Wednesday, September 08, 2004

Arnold: Chevron's Girly Man or Disney's?

Chapter I: Arnold and the Oil Company

California Governor Arnold Schwarzenegger released a report over the summer calling for a radical resturing of the California state government. Among the many proposals were elimination of many of the independent environmental boards that have made California the national leader in environmental protections. (And for good measure, he also proposed getting rid of the CalOSHA standards board, but who would notice?)

Well, it seems that Chevron, the giant oil company was more than a little interested in the outcome of that report - to the tune of $200,000 to Schwarzenegger's political action committees and $500,000 to the California Republican Party since his election last year.

But what could Chevron possibly have to gain?
Proposals that would benefit Chevron are peppered throughout the four-volume report. They include:
  • Streamlining the permit process for the construction of new oil refineries and the expansion of existing ones. Chevron, which owns two of the state's largest refineries in Richmond and El Segundo, wanted the state's help in revising existing laws so local government officials would be required to make decisions more quickly on construction permits at refineries.

  • Streamlining the activities of the San Francisco Bay Conservation and Development Commission. That agency, which issues permits for dredging and sand mining in the Bay Area, oversees activities related to Chevron's interests in the Bay Area.

  • Reorganizing the regulatory process for picking the locations for refineries, tank farms, liquefied natural gas and other energy facilities. Chevron has two proposals to build liquefied natural gas (LNG) facilities in Southern California and the Mexican state of Baja California.
"California's ability to produce gasoline is shrinking at the same time demand for gasoline is rising, contributing to California's dubious position as a national leader in the fuel prices. Time-consuming, costly and complex permitting processes are among the obstacles to expanding ... California's petroleum infrastructure to meet the growing demand," the CPR report said. "The state needs to streamline its permitting processes to allow supply to more readily keep pace with demand, so that price volatility and price differentials are reduced."
It's not like the Governor doesn't know how things work:
Disclosure of Chevron's determined role in what many believe is the administration's most important political reform effort contrasts sharply with statements he made during last year's election campaign and afterward in which he promised to sweep out a corrupt system where "contributions go in, the favors go out."
Personally, I'm SHOCKED.

Chapter II: Arnold and the Mouse (and the fox and the chickencoop)

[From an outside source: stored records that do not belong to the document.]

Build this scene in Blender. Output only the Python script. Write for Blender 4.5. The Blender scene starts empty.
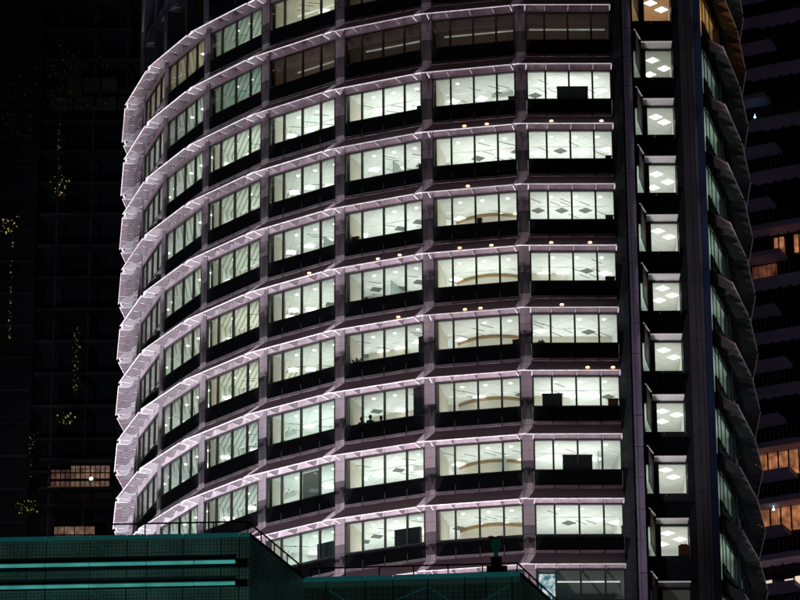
import bpy, math, random
from mathutils import Vector, Matrix
random.seed(7)
R = math.radians
sc = bpy.context.scene
col = sc.collection
ZC = 1.6

# ---------------------------------------------------------------- materials
def nt(name):
    m = bpy.data.materials.new(name); m.use_nodes = True
    t = m.node_tree
    for n in list(t.nodes): t.nodes.remove(n)
    o = t.nodes.new('ShaderNodeOutputMaterial')
    return m, t, o
def principled(name, base, rough=0.5, metal=0.0, emis=None, estr=0.0, spec=0.5, var=0.15, vscale=1.5, bump=0.0, bscale=20, streak=False):
    m, t, o = nt(name)
    p = t.nodes.new('ShaderNodeBsdfPrincipled')
    p.inputs['Roughness'].default_value = rough
    p.inputs['Metallic'].default_value = metal
    p.inputs['Specular IOR Level'].default_value = spec
    tc = t.nodes.new('ShaderNodeTexCoord')
    mp = t.nodes.new('ShaderNodeMapping')
    mp.inputs['Scale'].default_value = (1, 1, 0.18) if streak else (1, 1, 1)
    t.links.new(tc.outputs['Object'], mp.inputs['Vector'])
    nz = t.nodes.new('ShaderNodeTexNoise'); nz.inputs['Scale'].default_value = vscale; nz.inputs['Detail'].default_value = 5
    t.links.new(mp.outputs['Vector'], nz.inputs['Vector'])
    mr = t.nodes.new('ShaderNodeMapRange')
    mr.inputs['From Min'].default_value = 0.3; mr.inputs['From Max'].default_value = 0.7
    mr.inputs['To Min'].default_value = 1 - var; mr.inputs['To Max'].default_value = 1 + var
    t.links.new(nz.outputs['Fac'], mr.inputs['Value'])
    oi = t.nodes.new('ShaderNodeObjectInfo')
    mr2 = t.nodes.new('ShaderNodeMapRange'); mr2.inputs['To Min'].default_value = 1 - var * .7; mr2.inputs['To Max'].default_value = 1 + var * .7
    t.links.new(oi.outputs['Random'], mr2.inputs['Value'])
    mu = t.nodes.new('ShaderNodeMath'); mu.operation = 'MULTIPLY'
    t.links.new(mr.outputs['Result'], mu.inputs[0]); t.links.new(mr2.outputs['Result'], mu.inputs[1])
    vm = t.nodes.new('ShaderNodeVectorMath'); vm.operation = 'SCALE'; vm.inputs[0].default_value = base
    t.links.new(mu.outputs[0], vm.inputs['Scale'])
    t.links.new(vm.outputs['Vector'], p.inputs['Base Color'])
    if emis:
        p.inputs['Emission Color'].default_value = (*emis, 1); p.inputs['Emission Strength'].default_value = estr
    if bump:
        n2 = t.nodes.new('ShaderNodeTexNoise'); n2.inputs['Scale'].default_value = bscale
        t.links.new(tc.outputs['Object'], n2.inputs['Vector'])
        b = t.nodes.new('ShaderNodeBump'); b.inputs['Strength'].default_value = bump; b.inputs['Distance'].default_value = .02
        t.links.new(n2.outputs['Fac'], b.inputs['Height']); t.links.new(b.outputs['Normal'], p.inputs['Normal'])
    t.links.new(p.outputs[0], o.inputs['Surface'])
    return m
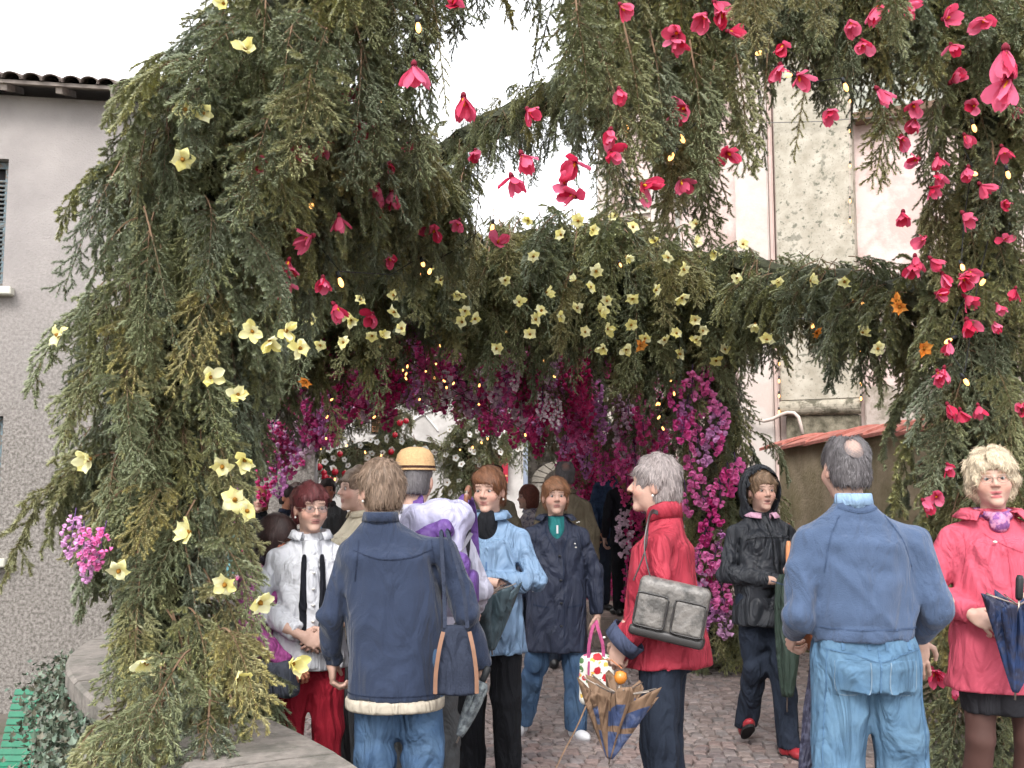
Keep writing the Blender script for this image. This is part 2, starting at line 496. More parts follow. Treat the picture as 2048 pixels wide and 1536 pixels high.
# local: x along the facade, y away from the camera, z up
def hloc(u, v):
    """facade coordinates (x, z above the lane) of a pixel"""
    o0 = Vector((0, 0, CAMH)); d = at(u, v, 1.0) - o0
    t = (HA - o0).dot(hn) / d.dot(hn)
    p = o0 + d * t
    return (p - HA).dot(hd), p.z - LOW
HZ = EAVE - LOW
wins = []
xr, zt = hloc(18, 318); _, zb = hloc(18, 577); wins.append((xr - 1.05, xr, zb, zt))
xr2, zt2 = hloc(7, 832); _, zb2 = hloc(7, 1116); wins.append((xr2 - 1.05, xr2, zb2, zt2))
X0, X1, DEP = -4.5, 3.6, 7.0
ZS = 3.4                                          # rough cast below, smooth stucco above
def wall_with_holes(z0, z1, holes, m, name):
    xs = sorted({X0, X1, *[h[0] for h in holes], *[h[1] for h in holes]})
    zs = sorted({z0, z1, *[h[2] for h in holes], *[h[3] for h in holes]})
    mb = MB()
    for i in range(len(xs) - 1):
        for j in range(len(zs) - 1):
            cx, cz = (xs[i] + xs[i + 1]) / 2, (zs[j] + zs[j + 1]) / 2
            if any(h[0] < cx < h[1] and h[2] < cz < h[3] for h in holes): continue
            mb.add([(xs[i], 0, zs[j]), (xs[i + 1], 0, zs[j]), (xs[i + 1], 0, zs[j + 1]), (xs[i], 0, zs[j + 1])], [(0, 1, 2, 3)])
    for h in holes:
        a, b, c, d = h; r = .22
        mb.add([(a, 0, c), (b, 0, c), (b, 0, d), (a, 0, d), (a, r, c), (b, r, c), (b, r, d), (a, r, d)],
               [(0, 4, 5, 1), (1, 5, 6, 2), (2, 6, 7, 3), (3, 7, 4, 0)])
    return mb.obj(name, m, house)
wall_with_holes(0, ZS, [wins[1]], M_front, 'lower_wall')
wall_with_holes(ZS, HZ - .02, [wins[0]], M_front, 'upper_wall')
MB().add([(X1, 0, 0), (X1, DEP, 0), (X1, DEP, HZ - .02), (X1, 0, HZ - .02), (X0, 0, 0), (X0, DEP, 0), (X0, DEP, HZ - .02), (X0, 0, HZ - .02)],
         [(0, 1, 2, 3), (5, 4, 7, 6), (1, 5, 6, 2)]).obj('side_wall', M_stucco, house)
for (a, b, c, d) in wins:
    w = empty('window', (0, 0, 0), parent=house)
    MB().box(((a + b) / 2, .20, (c + d) / 2), (b - a - .01, .02, d - c - .01)).obj('backing', M_dark, w)
    MB().box(((a + b) / 2, -.03, c - .045), (b - a + .26, .24, .09)).obj('sill', M_frame, w, bevel=.01)
    mb = MB()
    for xx in (a + .03, (a + b) / 2, b - .03): mb.box((xx, .13, (c + d) / 2), (.055, .045, d - c - .02))
    for zz in (c + .05, (c + d) / 2, d - .05): mb.box(((a + b) / 2, .128, zz), (b - a - .02, .04, .07))
    mb.obj('shutter_frame', M_shutter, w)
    sl = MB().box((0, 0, 0), ((b - a) / 2 - .10, .05, .010)).mesh('slat', M_shutter)
    nsl = int((d - c - .24) / .052)
    for k in range(nsl):
        for sx in (-1, 1):
            link('slat', sl, w, ((a + b) / 2 + sx * (b - a) / 4, .125, c + .11 + k * .052), (R(38) + rnd.uniform(-.1, .1), 0, rnd.uniform(-.01, .01)))
# the roof: rafters, boarding and barrel tiles
OV, SL = 0.36, math.tan(R(17))
roof = MB()
zt = lambda y: HZ + .10 + (y) * SL
roof.add([(X0 - .3, -OV, zt(-OV)), (X1 + .3, -OV, zt(-OV)), (X1 + .3, DEP / 2, zt(DEP / 2)), (X0 - .3, DEP / 2, zt(DEP / 2)),
          (X0 - .3, -OV, zt(-OV) + .04), (X1 + .3, -OV, zt(-OV) + .04), (X1 + .3, DEP / 2, zt(DEP / 2) + .04), (X0 - .3, DEP / 2, zt(DEP / 2) + .04),
          (X0 - .3, DEP + OV, zt(-OV)), (X1 + .3, DEP + OV, zt(-OV))],
         [(0, 1, 2, 3), (4, 5, 6, 7), (0, 1, 5, 4), (1, 2, 6, 5), (0, 4, 7, 3), (7, 6, 9, 8)])
ro = roof.obj('roof', M_wood, house)
n = 0
raf = MB().box((0, 0, 0), (.07, .66, .075)).mesh('rafter', M_wood)
x = X0
while x < X1 + .2:
    link('rafter', raf, ro, (x, -OV + .36, zt(-OV + .36) - .042), (math.atan(SL), 0, 0)); x += .58
mb = MB(); vs, fs = [], []
for i in range(2):
    yy = (-.25, .25)[i]
    for k in range(9):
        w = math.pi * k / 8
        rr = .105 if i == 0 else .085
        vs.append((rr * math.cos(w), yy, rr * .75 * math.sin(w)))
    for k in range(9):
        w = math.pi * k / 8
        rr = (.105 if i == 0 else .085) - .016
        vs.append((rr * math.cos(w), yy, rr * .75 * math.sin(w)))
for k in range(8):
    fs += [(k, k + 1, 19 + k - 1 + 0, 18 + k)] if False else [(k, k + 1, 18 + k + 1, 18 + k), (9 + k + 1, 9 + k, 27 + k, 27 + k + 1), (k, 9 + k, 10 + k, k + 1), (18 + k, 19 + k, 28 + k, 27 + k)]
tile_me = MB().add(vs, fs).mesh('roof_tile', M_tile, smooth=True)
for rowi in range(4):
    x = X0 - .25
    while x < X1 + .35:
        yy = -OV + .18 + rowi * .42
        link('roof_tile', tile_me, ro, (x + rnd.uniform(-.012, .012), yy, zt(yy) + .055), (math.atan(SL) + .03 + rnd.uniform(-.03, .03), rnd.uniform(-.05, .05), rnd.uniform(-.03, .03)))
        x += .2
# under tiles (the troughs)
mb = MB(); vs = []; fs = []
for i in range(2):
    yy = (-.22, .25)[i]
    for k in range(7):
        w = math.pi + math.pi * k / 6
        vs.append((.085 * math.cos(w), yy, .05 * math.sin(w)))
for k in range(6): fs.append((k, k + 1, 7 + k + 1, 7 + k))
tro = MB().add(vs, fs).mesh('trough_tile', M_tile, smooth=True)
for rowi in range(2):
    x = X0 - .15
    while x < X1 + .35:
        yy = -OV + .2 + rowi * .42
        link('trough_tile', tro, ro, (x, yy, zt(yy) + .095), (math.atan(SL), 0, 0)); x += .2

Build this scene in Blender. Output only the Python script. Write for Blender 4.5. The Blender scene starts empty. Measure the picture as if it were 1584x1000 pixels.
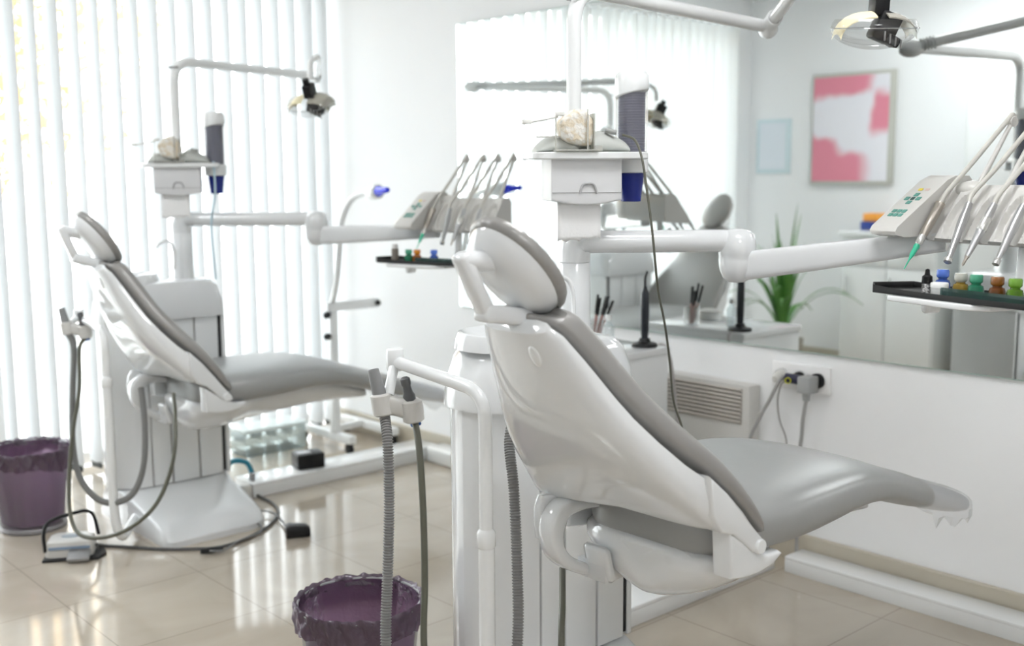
import bpy, bmesh, math, random
from math import sin, cos, pi, radians, tan, atan2, sqrt
from mathutils import Vector, Matrix
from mathutils.bvhtree import BVHTree

random.seed(7)
SC = bpy.context.scene
COL = SC.collection

# ------------------------------------------------------------------ camera
FPX, YAW, PITCH, ROLL, CAMH = 1700.0, radians(42), radians(7.7), radians(0.35), 1.35
FW = Vector((sin(YAW)*cos(PITCH), cos(YAW)*cos(PITCH), -sin(PITCH)))
R0 = Vector((cos(YAW), -sin(YAW), 0)); U0 = R0.cross(FW)
RT = R0*cos(ROLL) - U0*sin(ROLL); UP = U0*cos(ROLL) + R0*sin(ROLL)
CAM = Vector((0, 0, CAMH))
def ray(x, y): return FW + RT*((x-792)/FPX) - UP*((y-500)/FPX)
def P(x, y, d): return CAM + ray(x, y)*d
def atX(x, y, X): r = ray(x, y); return CAM + r*(X/r.x)
def atY(x, y, Y): r = ray(x, y); return CAM + r*(Y/r.y)
def atZ(x, y, z=0.0): r = ray(x, y); return CAM + r*((z-CAMH)/r.z)

cd = bpy.data.cameras.new('camera'); cam = bpy.data.objects.new('camera', cd); COL.objects.link(cam)
M = Matrix((RT, UP, -FW)).transposed().to_4x4(); M.translation = CAM
cam.matrix_world = M
cd.sensor_width = 36; cd.lens = FPX/1584*36; cd.clip_start = 0.05; cd.clip_end = 200
cd.dof.use_dof = True; cd.dof.focus_distance = 2.42; cd.dof.aperture_fstop = 2.6
SC.camera = cam

# ------------------------------------------------------------------ materials
MATS = {}
def mat(name, col, rough=0.5, metal=0.0, spec=0.5, coat=0.0, alpha=1.0, trans=0.0, sss=0.0, bump=None, noise=None, ior=1.45, emit=None):
    if name in MATS: return MATS[name]
    m = bpy.data.materials.new(name); m.use_nodes = True
    nt = m.node_tree; b = nt.nodes['Principled BSDF']
    b.inputs['Base Color'].default_value = (*col, 1)
    b.inputs['Roughness'].default_value = rough
    b.inputs['Metallic'].default_value = metal
    b.inputs['Specular IOR Level'].default_value = spec
    b.inputs['Coat Weight'].default_value = coat
    b.inputs['Coat Roughness'].default_value = 0.05
    b.inputs['Alpha'].default_value = alpha
    b.inputs['Transmission Weight'].default_value = trans
    b.inputs['IOR'].default_value = ior
    if emit:
        b.inputs['Emission Color'].default_value = (*emit[0], 1)
        b.inputs['Emission Strength'].default_value = emit[1]
    tc = nt.nodes.new('ShaderNodeTexCoord')
    if noise:      # (scale, amount, second colour)
        n = nt.nodes.new('ShaderNodeTexNoise'); n.inputs['Scale'].default_value = noise[0]; n.inputs['Detail'].default_value = 5
        nt.links.new(tc.outputs['Object'], n.inputs['Vector'])
        r = nt.nodes.new('ShaderNodeValToRGB')
        r.color_ramp.elements[0].position = 0.5-noise[1]; r.color_ramp.elements[1].position = 0.5+noise[1]
        r.color_ramp.elements[0].color = (*noise[2], 1); r.color_ramp.elements[1].color = (*col, 1)
        nt.links.new(n.outputs['Fac'], r.inputs['Fac']); nt.links.new(r.outputs['Color'], b.inputs['Base Color'])
    if bump:       # (scale, strength, distance)
        n = nt.nodes.new('ShaderNodeTexNoise'); n.inputs['Scale'].default_value = bump[0]; n.inputs['Detail'].default_value = 4
        nt.links.new(tc.outputs['Object'], n.inputs['Vector'])
        bp = nt.nodes.new('ShaderNodeBump'); bp.inputs['Strength'].default_value = bump[1]; bp.inputs['Distance'].default_value = bump[2]
        nt.links.new(n.outputs['Fac'], bp.inputs['Height']); nt.links.new(bp.outputs['Normal'], b.inputs['Normal'])
    MATS[name] = m
    return m

def thin_clear(name, col=(1, 1, 1), gloss=0.08, diff=0.0, dcol=(.8, .8, .8)):
    """thin clear sheet: light goes straight through, a little is mirrored, a little is scattered"""
    if name in MATS: return MATS[name]
    m = bpy.data.materials.new(name); m.use_nodes = True
    nt = m.node_tree; nt.nodes.clear()
    o = nt.nodes.new('ShaderNodeOutputMaterial')
    t = nt.nodes.new('ShaderNodeBsdfTransparent'); t.inputs[0].default_value = (*col, 1)
    g = nt.nodes.new('ShaderNodeBsdfGlossy'); g.inputs['Roughness'].default_value = 0.03
    fr = nt.nodes.new('ShaderNodeLayerWeight'); fr.inputs['Blend'].default_value = 0.25
    mm = nt.nodes.new('ShaderNodeMath'); mm.operation = 'MULTIPLY_ADD'; mm.inputs[1].default_value = 0.35; mm.inputs[2].default_value = gloss
    nt.links.new(fr.outputs['Fresnel'], mm.inputs[0])
    mx = nt.nodes.new('ShaderNodeMixShader')
    nt.links.new(mm.outputs[0], mx.inputs[0]); nt.links.new(t.outputs[0], mx.inputs[1]); nt.links.new(g.outputs[0], mx.inputs[2])
    last = mx
    if diff > 0:
        d = nt.nodes.new('ShaderNodeBsdfDiffuse'); d.inputs[0].default_value = (*dcol, 1)
        m2 = nt.nodes.new('ShaderNodeMixShader'); m2.inputs[0].default_value = diff
        nt.links.new(mx.outputs[0], m2.inputs[1]); nt.links.new(d.outputs[0], m2.inputs[2]); last = m2
    nt.links.new(last.outputs[0], o.inputs[0])
    MATS[name] = m
    return m

def translucent(name, col, fac=0.5):
    if name in MATS: return MATS[name]
    m = bpy.data.materials.new(name); m.use_nodes = True
    nt = m.node_tree; nt.nodes.clear()
    o = nt.nodes.new('ShaderNodeOutputMaterial')
    d = nt.nodes.new('ShaderNodeBsdfDiffuse'); d.inputs[0].default_value = (*col, 1)
    t = nt.nodes.new('ShaderNodeBsdfTranslucent'); t.inputs[0].default_value = (*col, 1)
    mx = nt.nodes.new('ShaderNodeMixShader'); mx.inputs[0].default_value = fac
    nt.links.new(d.outputs[0], mx.inputs[1]); nt.links.new(t.outputs[0], mx.inputs[2]); nt.links.new(mx.outputs[0], o.inputs[0])
    MATS[name] = m
    return m

def tile_floor():
    m = bpy.data.materials.new('beige_polished_tile'); m.use_nodes = True
    nt = m.node_tree; b = nt.nodes['Principled BSDF']
    tc = nt.nodes.new('ShaderNodeTexCoord'); mp = nt.nodes.new('ShaderNodeMapping')
    mp.inputs['Location'].default_value = (0.165, 0.06, 0)
    nt.links.new(tc.outputs['Object'], mp.inputs['Vector'])
    br = nt.nodes.new('ShaderNodeTexBrick'); br.offset = 0; br.squash = 1
    br.inputs['Scale'].default_value = 1; br.inputs['Brick Width'].default_value = 0.45; br.inputs['Row Height'].default_value = 0.45
    br.inputs['Mortar Size'].default_value = 0.0022; br.inputs['Mortar Smooth'].default_value = 0.3
    br.inputs['Color1'].default_value = (.49, .435, .365, 1); br.inputs['Color2'].default_value = (.475, .42, .352, 1); br.inputs['Mortar'].default_value = (.33, .29, .25, 1)
    nt.links.new(mp.outputs[0], br.inputs['Vector'])
    n = nt.nodes.new('ShaderNodeTexNoise'); n.inputs['Scale'].default_value = 2.2; n.inputs['Detail'].default_value = 7; n.inputs['Distortion'].default_value = 1.2
    nt.links.new(tc.outputs['Object'], n.inputs['Vector'])
    r = nt.nodes.new('ShaderNodeValToRGB'); r.color_ramp.elements[0].position = .35; r.color_ramp.elements[1].position = .7
    r.color_ramp.elements[0].color = (.86, .85, .83, 1); r.color_ramp.elements[1].color = (1.05, 1.05, 1.05, 1)
    nt.links.new(n.outputs['Fac'], r.inputs['Fac'])
    mu = nt.nodes.new('ShaderNodeMix'); mu.data_type = 'RGBA'; mu.blend_type = 'MULTIPLY'; mu.inputs[0].default_value = 1
    nt.links.new(br.outputs['Color'], mu.inputs[6]); nt.links.new(r.outputs['Color'], mu.inputs[7])
    nt.links.new(mu.outputs[2], b.inputs['Base Color'])
    b.inputs['Roughness'].default_value = 0.10; b.inputs['Specular IOR Level'].default_value = 1.0
    return m

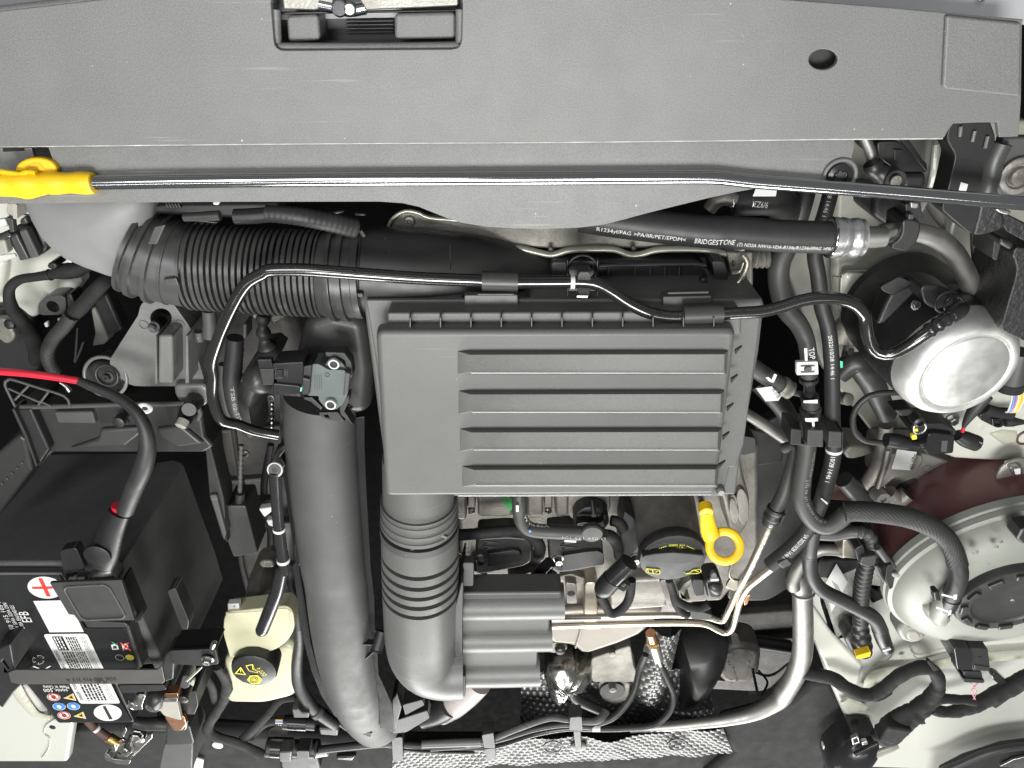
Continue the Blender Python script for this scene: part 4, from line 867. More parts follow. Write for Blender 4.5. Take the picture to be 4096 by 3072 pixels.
slab('brass_plate', eh, rounded(B5(-.146, (1490, 1470), (1620, 1460), (1640, 1900), (1480, 1920)), .006), FUEL, .03, .003)
slab('bright_cover', eh, rounded(B6(-.155, (330, 1240), (860, 1215), (890, 1250), (880, 1500), (330, 1540)), .008), CASTL, .04, .008, 4)
slab('bright_block', eh, rounded(B6(-.15, (800, 1240), (1010, 1215), (980, 1330), (1010, 1500), (890, 1530)), .004), CASTL, .04, .004, 3)
slab('rail_bracket', eh, B6(-.14, (975, 1340), (1040, 1270), (1120, 1215), (1110, 1260), (1060, 1330), (1030, 1400), (1100, 1420), (1030, 1450)), CASTL, .02, .002)
slab('timing_cover', eh, rounded(B6(-.13, (1480, 0), (1560, 20), (1600, 260), (1660, 460), (1650, 700), (1560, 820), (1480, 820), (1400, 460), (1330, 300), (1400, 120)), .01), CAST, .08, .006, 3)
for q in ((1590, 540, 60, 170), (1510, 560, 45, 140)):
    slab('timing_rim', eh, on_ground_ellipse(B6, -.122, *q, 24, -.1), CASTL, .02, .003, 3)
slab('timing_face', eh, on_ground_ellipse(B6, -.119, 1500, 540, 30, 80, 24, -.15), CAST, .02, .003, 3)
# engine bracket with hole plate, dark side cover
dc = thing('dark_side_cover', 'large plain dark grey cover plate beside the engine under the hoses', 'cover')
slab('plate', dc, rounded(F(-.20, (1600, 940), (1720, 880), (1760, 1000), (1740, 1250), (1660, 1300), (1570, 1300), (1590, 1180)), .012), DUCT, .02, .004)
slab('plate_fold', dc, F(-.196, (1600, 925), (1700, 940), (1690, 1000), (1620, 1010)), DUCT, .01, .003)
slab('hook', dc, rounded(A8(-.10, (85, 1000), (225, 1020), (230, 1060), (230, 1130), (120, 1155), (100, 1070)), .003), DUCT, .02, .003)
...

And speaking of contributions going in and favors going out, who better to appoint as the chief regulator of California amusement parks than the safety manager of Disneyland: "Gov. Arnold Schwarzenegger is expected to name Richard Warner as director of the California Division of Occupational Safety and Health (CalOSHA) as early as this week, according to sources inside the agency."

Some of you may remember CalOSHA as the agency that regulates workplace safety. But since 2000, it also has the responsibility of regulating California amusement parks.

Some are not convinced that this is the greates idea:
Warner's expected appointment comes as the state moves to finish drafting enforcement regulations for California's first amusement park safety law. Naming an industry insider to run Cal/OSHA could create a conflict of interest, safety advocates contend.

"We've had really good accident investigations, but that could change in a heartbeat," said Kathy Fackler, an amusement park safety activist who pushed for passage of the 1999 law. Fackler's then 5-year-old son lost part of his foot in a 1998 accident on the park's Big Thunder Mountain Railroad ride.
Arnold's people argue that who would know more about amusement park safety than a former Disney employee?
But Lisa Odabashian, a senior policy analyst at the West Coast office of Consumers Union in San Francisco, countered that Warner's ties to Disney, which contributed $10,000 to Schwarzenegger's political action committee this year, "don't pass the smell test."

Efforts to fully implement the 4-year-old amusement park law were delayed when Schwarzenegger, soon after his election last year, put a halt to writing new regulations that affect business. Odabashian said she feared the theme park regulations could be watered down if Warner got the state post.
Disneyland may be Fantasyland for the youngsters, but it's been Toad's Wild Ride as far as safety is concerned.
Disneyland has been plagued by a spate of accidents in recent years — most of them before Warner arrived at the park.

Last September, a 22-year-old Gardena man was killed and 10 other riders were injured in a Big Thunder Mountain derailment. Inspectors from Cal/OSHA blamed the accident on poor maintenance, lack of management oversight and poorly trained ride operators.

Since then, two empty cars crashed during a test run in April, and five people suffered minor injuries when two trains collided July 8. Disneyland wasn't fined by Cal/OSHA in any of the Big Thunder Mountain incidents.

In all, nine people have died since the theme park opened in 1955, but most of the accidents were caused by unsafe rider behavior.